Tuesday, March 6, 2012

Glass half full day

Well today has not been my favorite day, I have a lot to do and not much time to do it. I felt the need to write something seeing as it is my first post and seeing as it is the start to a new chapter in my life. Today I lost my job, based on false accusations of stealing... turns out what I was accused of stealing I actually already owned. Don't worry though I'm handling the situation civilly and fairly. On top of all of this our car broke down yesterday, Tom the mechanic said that we have probably been driving without a fan belt for a few days and it was just a mater of time till the battery died.
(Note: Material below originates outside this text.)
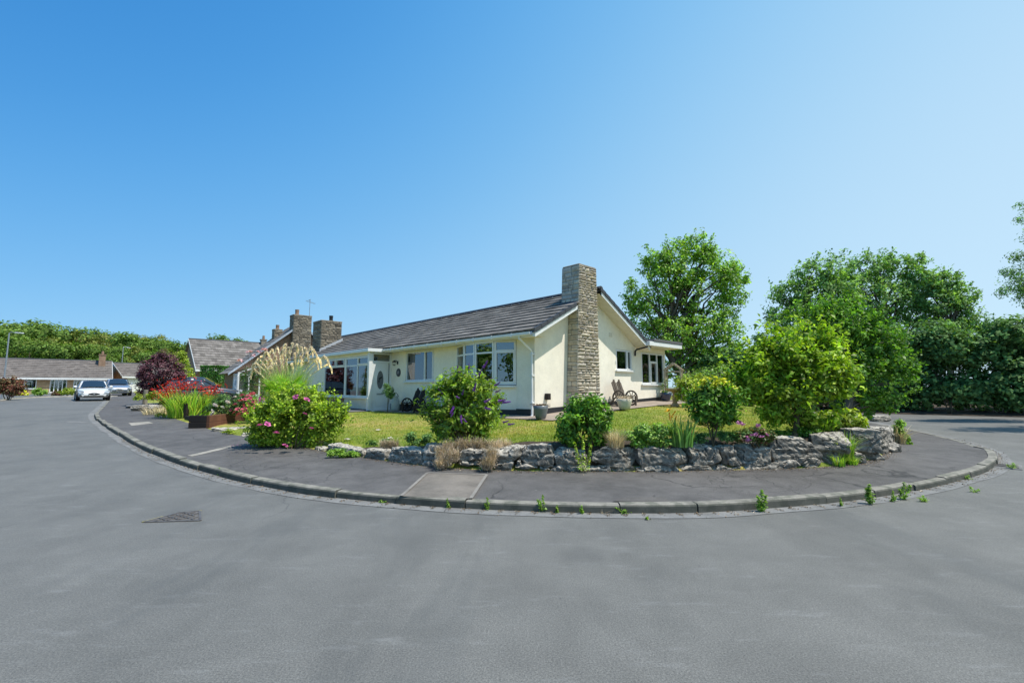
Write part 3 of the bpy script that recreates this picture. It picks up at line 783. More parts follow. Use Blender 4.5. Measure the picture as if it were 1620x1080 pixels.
# porch roof: flat, white fascia, dark felt top
pr = MB(T); pr.box(8.32, 15.6, -1.22, -.5, 2.885, 3.02); pr.build('porch_fascia', MT['white'], po, bevel=.01)
pr = MB(T); pr.hexa([(8.34, -1.20, 3.022), (15.6, -1.20, 3.022), (15.6, -.30, 3.022), (8.34, -.30, 3.022), (8.34, -1.20, 3.05), (15.6, -1.20, 3.05), (15.6, -.30, 3.16), (8.34, -.30, 3.16)]); pr.build('porch_roof', MT['felt'], po)
# --- roof: overlapping tile courses
def tile_slope(mb, u0, u1, va, za, vb, zb, n, tw=.33, lap=.028, seed=1, skip=None):
    rs = np.random.RandomState(seed)
    L = math.hypot(vb - va, zb - za); dv, dz = (vb - va) / L, (zb - za) / L; nv, nz = -dz, dv
    if nz < 0: nv, nz = -nv, -nz
    g = L / n
    for i in range(n):
        s0, s1 = i * g - .02, min((i + 1) * g + .05, L)
        x = u0 - (0 if i % 2 == 0 else tw / 2)
        while x < u1 - 1e-3:
            x0, x1 = max(x, u0), min(x + tw, u1); x += tw
            if x1 - x0 < .02: continue
            if skip and skip(.5 * (x0 + x1), va + dv * .5 * (s0 + s1)): continue
            j = rs.uniform(-.004, .004)
            h0, h1 = lap + j, .004
            def P(u, s, h): return (u, va + dv * s + nv * h, za + dz * s + nz * h)
            e = .003
            mb.add([P(x0 + e, s0, h0), P(x1 - e, s0, h0), P(x1 - e, s1, h1), P(x0 + e, s1, h1), P(x0 + e, s0, h0 - .042), P(x1 - e, s0, h0 - .042), P(x0 + e, s1, h1 - .01), P(x1 - e, s1, h1 - .01)],
                   [(0, 1, 2, 3), (0, 4, 5, 1), (0, 3, 6, 4), (1, 5, 7, 2)])
CH = dict(u0=-.42, u1=.62, v0=1.47, v1=2.70)
rf = MB(T)
UE = 21.25
sk = lambda u, v: (u < .2 and v > 1.62)
tile_slope(rf, -.47, UE, -.50, EAVE - .005, VR, RIDGE, 11, .38, .052, 4, sk)
tile_slope(rf, -.47, UE, 5.86, 2.99, VR, RIDGE, 11, .38, .052, 5)
roof = rf.build('roof', MT['tile'], house, fix=False)
un = MB(T)
un.poly([(-.45, -.45, EAVE - .03), (UE, -.45, EAVE - .03), (UE, VR, RIDGE - .03), (-.45, VR, RIDGE - .03)]); un.poly([(-.45, 5.84, 2.96), (UE, 5.84, 2.96), (UE, VR, RIDGE - .03), (-.45, VR, RIDGE - .03)])
un.poly([(UE, -.45, EAVE - .03), (UE, VR, RIDGE - .03), (UE, 5.84, 2.96)])
un.build('underlay', MT['felt'], roof, fix=False)
rd = MB(T)
x = -.48
while x < UE:
    pr_ = [(VR + .125 * math.sin(a), RIDGE - .02 + .11 * math.cos(a)) for a in np.linspace(-1.45, 1.45, 7)]
    for (p, q_) in zip(pr_, pr_[1:]):
        rd.poly([(x, p[0], p[1]), (x + .44, p[0], p[1]), (x + .44, q_[0], q_[1]), (x, q_[0], q_[1])])
    if x < -.4: rd.poly([(x, p[0], p[1]) for p in pr_])
    x += .45
rd.build('ridge_tile', MT['verge'], roof, fix=False)
vt = MB(T)      # stepped dry-verge caps on both gable slopes
def verge(va, za, vb, zb, n, mirror=1, stop=None):
    for i in range(n):
        t0, t1 = i / n, (i + 1) / n + .01
        v0, v1 = va + (vb - va) * t0, va + (vb - va) * t1; z0, z1 = za + (zb - za) * t0, za + (zb - za) * t1
        if stop and stop(.5 * (v0 + v1)): continue
        vt.hexa([(-.50, v0, z0 - .075), (-.50, v1, z1 - .09), (-.40, v1, z1 - .09), (-.40, v0, z0 - .075), (-.50, v0, z0 + .05), (-.50, v1, z1 + .03), (-.40, v1, z1 + .03), (-.40, v0, z0 + .05)])
verge(-.52, EAVE, VR, RIDGE, 12, 1, lambda v: 1.50 < v < 2.66); vt.build('verge_cap', MT['verge'], roof)
vt = MB(T); verge(5.88, 2.99, VR, RIDGE, 12); vt.build('verge_cap', MT['verge'], roof)
bg_ = MB(T)
def board(va, za, vb, zb, h=.2):
    bg_.hexa([(-.468, va, za - .07 - h), (-.468, vb, zb - .07 - h), (-.44, vb, zb - .07 - h), (-.44, va, za - .07 - h), (-.468, va, za - .07), (-.468, vb, zb - .07), (-.44, vb, zb - .07), (-.44, va, za - .07)])
board(-.46, EAVE - .01, 1.48, roofF(1.48), .12); bg_.build('bargeboard', MT['white'], house); bg_ = MB(T); board(5.84, 3.0, VR + .05, RIDGE - .03, .13);
bg_.build('bargeboard', MT['white'], house)
sf = MB(T)
def soff(va, za, vb, zb): sf.poly([(-.44, va, za - .175), (-.44, vb, zb - .175), (.01, vb, zb - .175), (.01, va, za - .175)])
soff(-.42, EAVE, 1.5, roofF(1.5)); soff(2.68, roofR(2.74), 5.8, 3.0)
sf.poly([(-.44, -.44, 2.885), (8.3, -.44, 2.885), (8.3, .01, 2.885), (-.44, .01, 2.885)])
sf.build('soffit', MT['soffit'], house, fix=False)
fs = MB(T); fs.box(-.46, 8.34, -.47, -.44, 2.87, 3.02); fs.build('fascia', MT['white'], house)
fs = MB(T); fs.box(15.55, UE, -.47, -.44, 2.87, 3.02); fs.build('fascia', MT['white'], house)
gu = MB(T)
sec = [(-.475, 3.0), (-.475, 2.93), (-.505, 2.905), (-.555, 2.905), (-.585, 2.935), (-.59, 3.005), (-.58, 3.005), (-.575, 2.94), (-.55, 2.917), (-.508, 2.917), (-.487, 2.935), (-.487, 3.0)]
gu.prism(sec, -.36, 8.36, lambda a, n, z: (n, a, z))
for u in np.arange(.4, 8.3, .9): gu.box(u - .02, u + .02, -.597, -.475, 2.9, 3.012)
gu.build('gutter', MT['white'], house)
dp = MB(T); dp.tube([(.12, -.53, 2.92), (.12, -.53, 2.84), (.06, -.1, 2.52), (.06, -.055, 2.46), (.06, -.05, .62), (.06, -.09, .55)], .036, 10)
for z in (.95, 1.75, 2.38): dp.box(0.005, .115, -.095, -.003, z, z + .04)
dp.build('downpipe', MT['white'], house)
# flat roofed extension at the back of the gable
ef = MB(T); ef.box(-.62, 3.7, 5.55, 8.12, 2.97, 3.13); ef.build('flat_roof_fascia', MT['white'], house, bevel=.008)
et = MB(T); et.box(-.64, 3.72, 5.86, 8.14, 3.132, 3.24); et.build('flat_roof', MT['felt'], house, bevel=.01)
es = MB(T); es.poly([(-.6, 5.6, 2.967), (-.6, 8.1, 2.967), (0.005, 8.1, 2.967), (.005, 5.6, 2.967)]); es.build('soffit', MT['soffit'], house, fix=False)
bp = MB(T); bp.tube([(-.56, 5.50, 2.92), (-.12, 5.48, 2.84), (-.06, 5.46, 2.78), (-.05, 5.46, 2.6)], .034, 8); bp.build('downpipe', MT['iron'], house)['label'] = 'short black rainwater pipe under the gable eave'
vb_ = MB(T); vb_.box(-.018, -.002, 3.85, 4.02, 3.22, 3.36)
vb_.build('wall_vent', MT['soffit'], house)
ub = MB(T); ub.box(-.14, -.004, .42, .56, 1.05, 1.24); ub.build('meter_box', MT['blackwood'], house, bevel=.01)
mk = MB(T); mk.box(-.02, -.003, 4.20, 4.27, 2.28, 2.37); mk.build('alarm_box', MT['white'], house)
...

It was both good and bad news and all I could do was laugh. 

All day today I have had my heart in my stomach, at points fighting back tears and others so overwhelmed with the irony of the situation that I can't help but laugh. I am grateful in some strange way for everything that has happened today with my job, last night with the car and a week ago with being accepted into a new apartment. Change is good! change is great! but change is hard, right now Paul and I are leaning on one another more than ever.

I am claiming that the loss of my job is a blessing, and an opportunity, I can now focus on school, on my marriage, and on seeking out new career opportunities. I am so close to graduating and we have been talking about weather or not I could quit my job, now that decision has been made for me. 

It is hard to describe the feeling of being fired, to be alone with my thoughts is painful, I feel similar to how I did when my grandmother died in 2005. exhausted but not tired, famished but not hungry, and parched but not thirsty. I am a walking contradiction today!